# WHAT IS NEEDED:
Skip pictures in the listing below; copy exactly the lines from the one with "Model this scene" through the one with "col = sc.collection", inclusive.

Rows from a 3D scene dataset
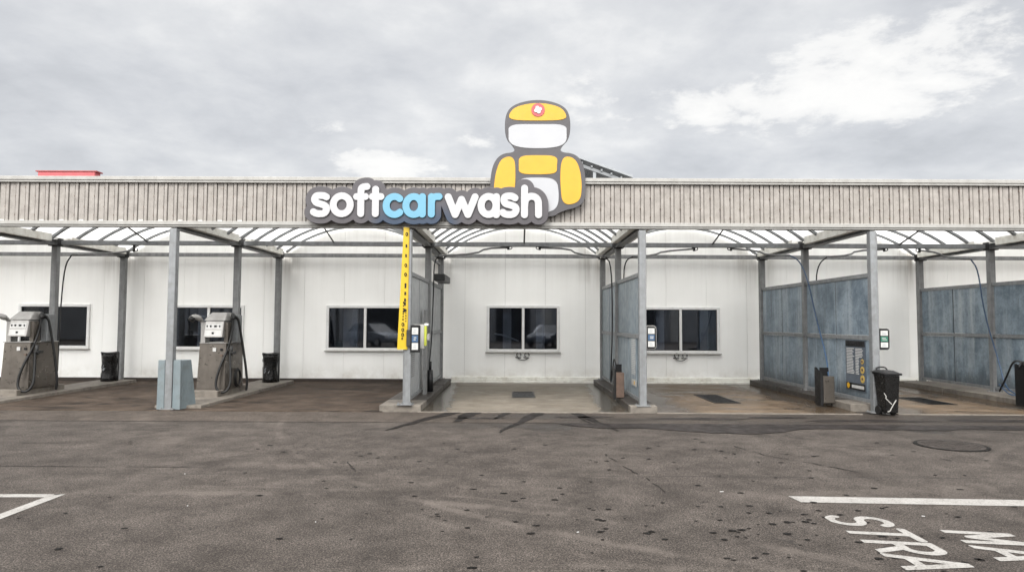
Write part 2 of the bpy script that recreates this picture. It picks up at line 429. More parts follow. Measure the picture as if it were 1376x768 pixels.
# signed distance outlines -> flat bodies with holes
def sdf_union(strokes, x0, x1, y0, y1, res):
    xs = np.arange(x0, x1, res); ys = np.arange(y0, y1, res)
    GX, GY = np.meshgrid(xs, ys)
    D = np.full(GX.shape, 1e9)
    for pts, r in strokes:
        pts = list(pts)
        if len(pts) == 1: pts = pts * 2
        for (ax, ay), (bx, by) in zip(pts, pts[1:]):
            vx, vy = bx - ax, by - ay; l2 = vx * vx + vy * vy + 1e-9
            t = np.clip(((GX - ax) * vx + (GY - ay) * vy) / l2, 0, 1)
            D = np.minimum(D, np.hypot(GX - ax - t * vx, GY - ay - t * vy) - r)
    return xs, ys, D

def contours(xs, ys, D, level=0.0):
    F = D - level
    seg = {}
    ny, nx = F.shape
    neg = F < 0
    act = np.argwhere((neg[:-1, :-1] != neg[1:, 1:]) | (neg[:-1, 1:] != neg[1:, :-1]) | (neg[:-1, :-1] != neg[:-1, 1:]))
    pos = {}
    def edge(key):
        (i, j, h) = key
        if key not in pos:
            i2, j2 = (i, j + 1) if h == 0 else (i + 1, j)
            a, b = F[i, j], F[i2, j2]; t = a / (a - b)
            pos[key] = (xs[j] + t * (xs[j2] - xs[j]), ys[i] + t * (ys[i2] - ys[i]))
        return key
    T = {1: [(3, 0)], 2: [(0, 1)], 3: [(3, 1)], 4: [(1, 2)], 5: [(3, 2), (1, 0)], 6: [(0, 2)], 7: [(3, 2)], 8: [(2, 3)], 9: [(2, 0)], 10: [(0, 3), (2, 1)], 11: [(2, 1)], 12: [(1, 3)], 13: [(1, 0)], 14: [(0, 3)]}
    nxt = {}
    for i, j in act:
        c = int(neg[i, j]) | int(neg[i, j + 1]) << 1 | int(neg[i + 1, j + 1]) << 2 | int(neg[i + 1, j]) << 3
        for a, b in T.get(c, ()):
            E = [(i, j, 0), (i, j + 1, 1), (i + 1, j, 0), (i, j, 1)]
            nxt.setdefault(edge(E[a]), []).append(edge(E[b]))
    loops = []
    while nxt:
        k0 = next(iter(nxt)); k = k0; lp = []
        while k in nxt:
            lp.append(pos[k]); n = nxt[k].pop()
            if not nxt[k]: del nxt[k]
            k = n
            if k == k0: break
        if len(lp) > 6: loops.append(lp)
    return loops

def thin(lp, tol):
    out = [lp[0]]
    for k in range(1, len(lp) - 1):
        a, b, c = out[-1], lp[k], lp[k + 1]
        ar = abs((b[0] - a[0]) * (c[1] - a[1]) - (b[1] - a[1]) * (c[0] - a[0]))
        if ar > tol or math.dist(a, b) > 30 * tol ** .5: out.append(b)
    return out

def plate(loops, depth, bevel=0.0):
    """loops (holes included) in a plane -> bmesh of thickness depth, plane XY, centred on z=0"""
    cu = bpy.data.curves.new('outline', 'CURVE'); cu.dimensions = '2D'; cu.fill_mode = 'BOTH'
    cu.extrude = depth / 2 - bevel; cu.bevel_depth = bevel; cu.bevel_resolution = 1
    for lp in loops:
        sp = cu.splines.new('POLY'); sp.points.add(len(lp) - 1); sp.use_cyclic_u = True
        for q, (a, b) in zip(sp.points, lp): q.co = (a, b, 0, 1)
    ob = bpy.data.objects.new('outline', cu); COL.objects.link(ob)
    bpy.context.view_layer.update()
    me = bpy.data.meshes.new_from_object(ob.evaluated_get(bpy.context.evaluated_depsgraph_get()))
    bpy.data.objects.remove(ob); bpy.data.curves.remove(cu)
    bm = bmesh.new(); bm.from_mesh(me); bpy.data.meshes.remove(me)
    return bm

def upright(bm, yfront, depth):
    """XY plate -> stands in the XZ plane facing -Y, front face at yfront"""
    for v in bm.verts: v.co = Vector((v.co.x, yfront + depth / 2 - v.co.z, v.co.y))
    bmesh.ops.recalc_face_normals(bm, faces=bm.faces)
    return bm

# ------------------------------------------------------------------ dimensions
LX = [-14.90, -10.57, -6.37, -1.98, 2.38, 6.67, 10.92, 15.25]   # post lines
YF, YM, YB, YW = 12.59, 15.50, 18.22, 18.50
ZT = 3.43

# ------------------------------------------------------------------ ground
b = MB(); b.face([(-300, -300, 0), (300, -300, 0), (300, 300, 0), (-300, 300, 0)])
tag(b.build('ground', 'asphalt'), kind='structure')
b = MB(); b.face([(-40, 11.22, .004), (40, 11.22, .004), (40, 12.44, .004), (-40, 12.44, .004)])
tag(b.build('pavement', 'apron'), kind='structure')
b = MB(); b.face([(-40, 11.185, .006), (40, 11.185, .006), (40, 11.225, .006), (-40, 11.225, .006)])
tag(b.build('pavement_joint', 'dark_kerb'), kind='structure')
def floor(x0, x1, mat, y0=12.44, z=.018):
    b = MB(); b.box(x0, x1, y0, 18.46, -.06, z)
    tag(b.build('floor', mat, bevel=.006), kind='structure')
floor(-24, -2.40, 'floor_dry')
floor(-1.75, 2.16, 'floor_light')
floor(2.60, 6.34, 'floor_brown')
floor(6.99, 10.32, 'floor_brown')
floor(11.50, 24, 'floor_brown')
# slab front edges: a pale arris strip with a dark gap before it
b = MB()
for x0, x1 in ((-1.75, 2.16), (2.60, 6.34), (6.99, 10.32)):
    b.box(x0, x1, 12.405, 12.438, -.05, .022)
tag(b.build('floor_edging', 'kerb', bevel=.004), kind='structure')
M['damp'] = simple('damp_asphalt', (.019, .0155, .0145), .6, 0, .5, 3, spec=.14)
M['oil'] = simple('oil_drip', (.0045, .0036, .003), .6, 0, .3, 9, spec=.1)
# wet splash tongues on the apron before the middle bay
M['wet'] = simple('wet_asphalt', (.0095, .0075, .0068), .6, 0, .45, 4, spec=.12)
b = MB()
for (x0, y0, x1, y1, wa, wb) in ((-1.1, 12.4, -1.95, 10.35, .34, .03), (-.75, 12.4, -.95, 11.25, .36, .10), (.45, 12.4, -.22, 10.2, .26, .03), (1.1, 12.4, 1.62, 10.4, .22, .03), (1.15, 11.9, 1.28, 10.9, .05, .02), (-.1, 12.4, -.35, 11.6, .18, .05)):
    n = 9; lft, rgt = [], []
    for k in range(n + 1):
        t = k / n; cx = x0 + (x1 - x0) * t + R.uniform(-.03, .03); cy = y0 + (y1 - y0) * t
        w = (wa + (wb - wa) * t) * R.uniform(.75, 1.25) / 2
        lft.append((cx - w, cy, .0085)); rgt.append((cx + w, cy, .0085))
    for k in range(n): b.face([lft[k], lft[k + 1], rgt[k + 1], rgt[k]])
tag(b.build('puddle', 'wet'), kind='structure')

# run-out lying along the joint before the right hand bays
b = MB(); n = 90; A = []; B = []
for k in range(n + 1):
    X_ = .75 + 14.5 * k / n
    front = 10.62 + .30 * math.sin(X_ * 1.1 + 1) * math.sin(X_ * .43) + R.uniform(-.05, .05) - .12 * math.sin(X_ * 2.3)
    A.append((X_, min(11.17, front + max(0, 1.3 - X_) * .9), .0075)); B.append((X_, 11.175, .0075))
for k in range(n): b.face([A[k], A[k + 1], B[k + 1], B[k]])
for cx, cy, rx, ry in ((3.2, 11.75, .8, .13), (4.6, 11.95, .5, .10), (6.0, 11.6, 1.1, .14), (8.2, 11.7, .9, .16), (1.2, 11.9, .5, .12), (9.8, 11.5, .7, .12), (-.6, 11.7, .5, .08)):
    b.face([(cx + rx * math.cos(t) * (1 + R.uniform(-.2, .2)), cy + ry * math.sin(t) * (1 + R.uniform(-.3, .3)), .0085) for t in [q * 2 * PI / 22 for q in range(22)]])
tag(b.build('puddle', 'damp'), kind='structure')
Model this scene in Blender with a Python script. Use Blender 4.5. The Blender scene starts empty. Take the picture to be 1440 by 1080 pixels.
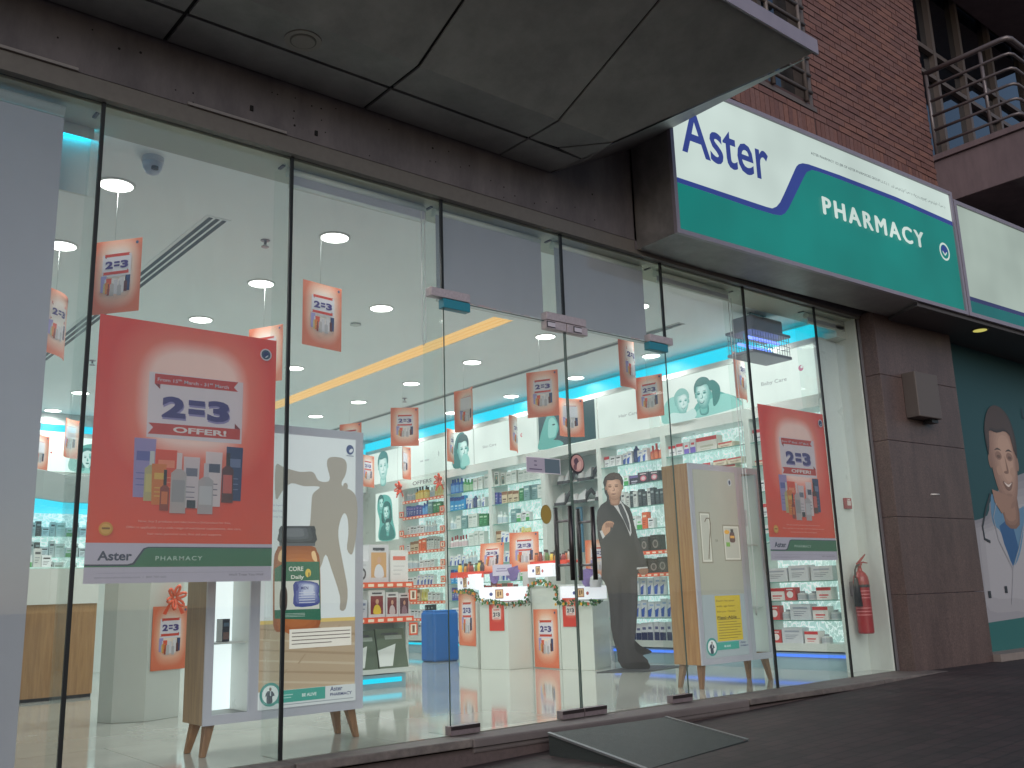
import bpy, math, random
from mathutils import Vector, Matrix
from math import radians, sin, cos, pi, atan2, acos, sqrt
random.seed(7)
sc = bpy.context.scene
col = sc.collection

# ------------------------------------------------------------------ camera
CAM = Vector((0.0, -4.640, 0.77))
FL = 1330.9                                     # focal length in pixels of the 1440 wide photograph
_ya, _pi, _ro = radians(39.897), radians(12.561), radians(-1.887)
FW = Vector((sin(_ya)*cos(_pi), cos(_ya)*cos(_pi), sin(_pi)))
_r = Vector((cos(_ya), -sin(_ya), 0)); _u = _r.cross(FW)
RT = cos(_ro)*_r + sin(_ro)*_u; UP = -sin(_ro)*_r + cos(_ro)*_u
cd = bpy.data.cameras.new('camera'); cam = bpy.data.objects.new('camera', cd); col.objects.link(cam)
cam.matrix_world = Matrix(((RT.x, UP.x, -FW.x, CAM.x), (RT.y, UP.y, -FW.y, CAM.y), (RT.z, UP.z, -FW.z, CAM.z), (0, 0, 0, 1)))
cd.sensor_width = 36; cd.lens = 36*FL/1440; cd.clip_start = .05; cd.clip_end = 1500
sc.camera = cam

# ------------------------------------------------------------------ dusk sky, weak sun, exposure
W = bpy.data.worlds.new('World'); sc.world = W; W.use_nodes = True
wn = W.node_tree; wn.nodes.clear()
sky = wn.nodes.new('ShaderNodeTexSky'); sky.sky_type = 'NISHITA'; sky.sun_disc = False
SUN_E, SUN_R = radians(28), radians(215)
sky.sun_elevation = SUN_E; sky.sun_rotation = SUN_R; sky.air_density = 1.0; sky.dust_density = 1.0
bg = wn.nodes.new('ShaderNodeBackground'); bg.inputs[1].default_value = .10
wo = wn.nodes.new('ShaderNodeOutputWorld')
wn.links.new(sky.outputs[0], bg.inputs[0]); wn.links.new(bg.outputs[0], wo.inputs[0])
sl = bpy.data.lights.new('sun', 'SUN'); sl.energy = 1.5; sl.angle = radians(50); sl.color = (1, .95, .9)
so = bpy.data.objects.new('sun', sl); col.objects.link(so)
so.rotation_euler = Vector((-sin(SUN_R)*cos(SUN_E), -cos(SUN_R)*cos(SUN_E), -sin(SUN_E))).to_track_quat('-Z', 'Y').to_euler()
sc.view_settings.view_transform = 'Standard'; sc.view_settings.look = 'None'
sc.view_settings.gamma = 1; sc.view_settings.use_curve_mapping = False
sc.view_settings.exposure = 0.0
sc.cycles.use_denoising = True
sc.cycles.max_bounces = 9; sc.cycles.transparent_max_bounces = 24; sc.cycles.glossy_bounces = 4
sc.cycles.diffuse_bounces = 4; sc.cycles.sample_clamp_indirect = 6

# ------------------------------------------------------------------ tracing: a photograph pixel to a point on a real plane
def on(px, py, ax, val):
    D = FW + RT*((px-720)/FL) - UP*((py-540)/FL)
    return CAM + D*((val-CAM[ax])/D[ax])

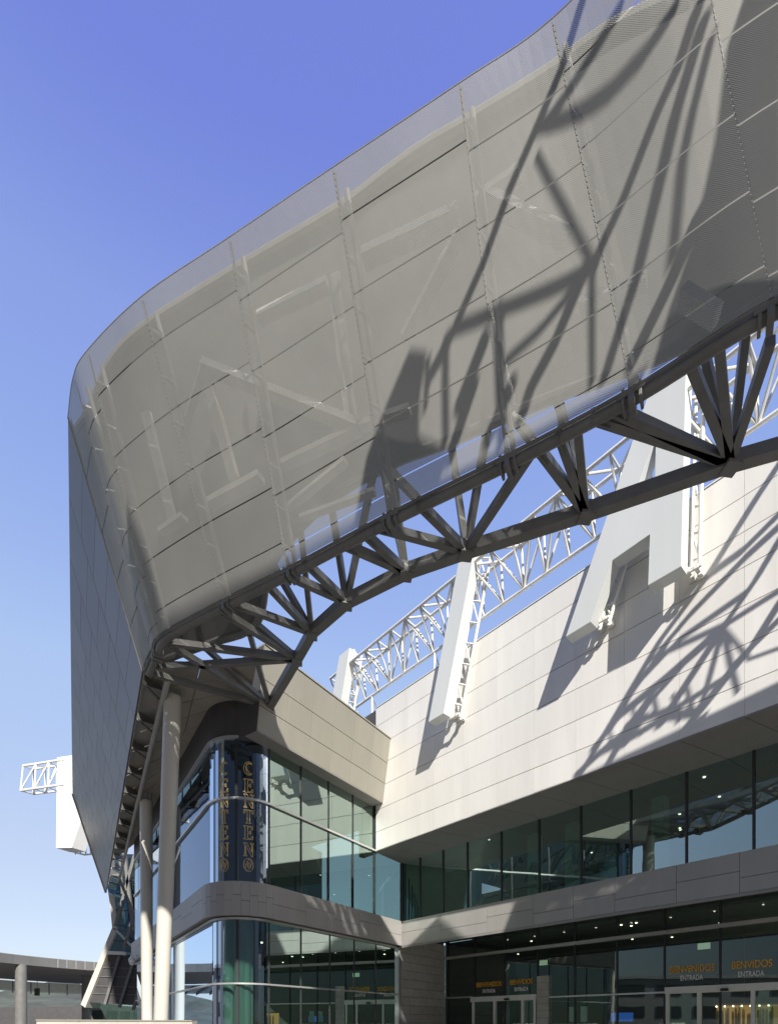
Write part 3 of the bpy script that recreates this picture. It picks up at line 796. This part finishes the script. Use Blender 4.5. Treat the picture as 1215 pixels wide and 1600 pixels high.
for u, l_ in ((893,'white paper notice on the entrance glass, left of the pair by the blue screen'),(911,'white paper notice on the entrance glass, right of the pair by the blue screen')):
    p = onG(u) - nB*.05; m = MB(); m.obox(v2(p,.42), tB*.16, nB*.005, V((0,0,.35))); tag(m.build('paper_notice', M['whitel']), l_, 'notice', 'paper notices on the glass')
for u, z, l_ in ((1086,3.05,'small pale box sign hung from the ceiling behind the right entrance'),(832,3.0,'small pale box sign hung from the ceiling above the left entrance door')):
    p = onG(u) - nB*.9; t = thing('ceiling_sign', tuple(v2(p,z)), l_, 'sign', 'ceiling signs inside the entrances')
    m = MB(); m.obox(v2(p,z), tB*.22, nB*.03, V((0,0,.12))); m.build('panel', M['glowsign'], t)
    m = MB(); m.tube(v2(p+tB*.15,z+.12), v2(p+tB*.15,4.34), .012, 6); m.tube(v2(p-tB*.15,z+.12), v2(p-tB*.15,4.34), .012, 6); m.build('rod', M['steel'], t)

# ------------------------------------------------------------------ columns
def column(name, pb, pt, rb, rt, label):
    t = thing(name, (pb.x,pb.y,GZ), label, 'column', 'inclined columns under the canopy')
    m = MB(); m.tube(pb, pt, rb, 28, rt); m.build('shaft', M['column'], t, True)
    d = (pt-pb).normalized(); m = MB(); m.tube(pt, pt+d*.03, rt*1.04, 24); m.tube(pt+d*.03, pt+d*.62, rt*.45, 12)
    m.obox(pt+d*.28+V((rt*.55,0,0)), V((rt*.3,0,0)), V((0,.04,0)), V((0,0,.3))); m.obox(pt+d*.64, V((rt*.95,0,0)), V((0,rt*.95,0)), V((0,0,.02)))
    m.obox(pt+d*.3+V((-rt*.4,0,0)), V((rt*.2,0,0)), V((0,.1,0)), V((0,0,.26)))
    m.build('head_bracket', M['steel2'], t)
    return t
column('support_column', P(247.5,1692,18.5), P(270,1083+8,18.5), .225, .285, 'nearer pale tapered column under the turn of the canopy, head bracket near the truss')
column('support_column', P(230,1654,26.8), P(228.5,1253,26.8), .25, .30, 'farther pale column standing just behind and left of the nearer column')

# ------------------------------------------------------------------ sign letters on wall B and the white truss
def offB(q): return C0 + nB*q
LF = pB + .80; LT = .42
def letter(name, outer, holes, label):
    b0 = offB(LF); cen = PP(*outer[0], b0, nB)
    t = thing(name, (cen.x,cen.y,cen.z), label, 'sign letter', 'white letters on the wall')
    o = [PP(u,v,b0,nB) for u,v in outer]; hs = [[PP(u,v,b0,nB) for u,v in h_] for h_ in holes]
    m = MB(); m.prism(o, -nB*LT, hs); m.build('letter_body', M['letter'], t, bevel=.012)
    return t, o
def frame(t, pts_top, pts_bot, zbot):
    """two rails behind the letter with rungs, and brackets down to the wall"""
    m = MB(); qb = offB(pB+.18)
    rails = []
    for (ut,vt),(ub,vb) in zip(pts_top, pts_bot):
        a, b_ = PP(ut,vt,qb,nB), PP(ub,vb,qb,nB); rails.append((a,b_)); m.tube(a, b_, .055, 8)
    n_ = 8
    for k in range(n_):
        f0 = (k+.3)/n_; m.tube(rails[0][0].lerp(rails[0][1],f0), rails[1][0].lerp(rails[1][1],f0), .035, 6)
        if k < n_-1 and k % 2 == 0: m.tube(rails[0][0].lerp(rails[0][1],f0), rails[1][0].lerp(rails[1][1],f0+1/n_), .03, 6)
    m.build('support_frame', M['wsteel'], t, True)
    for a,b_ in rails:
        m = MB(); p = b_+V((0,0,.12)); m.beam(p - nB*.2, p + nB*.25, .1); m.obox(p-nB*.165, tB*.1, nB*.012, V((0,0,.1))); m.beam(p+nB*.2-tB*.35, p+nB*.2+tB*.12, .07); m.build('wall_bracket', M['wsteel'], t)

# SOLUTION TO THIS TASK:
Model this scene in Blender with a Python script. Use Blender 4.5. The Blender scene starts empty. Take the picture to be 1440 by 1080 pixels.
import bpy, math, random
from mathutils import Vector, Matrix
from math import radians, sin, cos, pi, atan2, acos, sqrt
random.seed(7)
sc = bpy.context.scene
col = sc.collection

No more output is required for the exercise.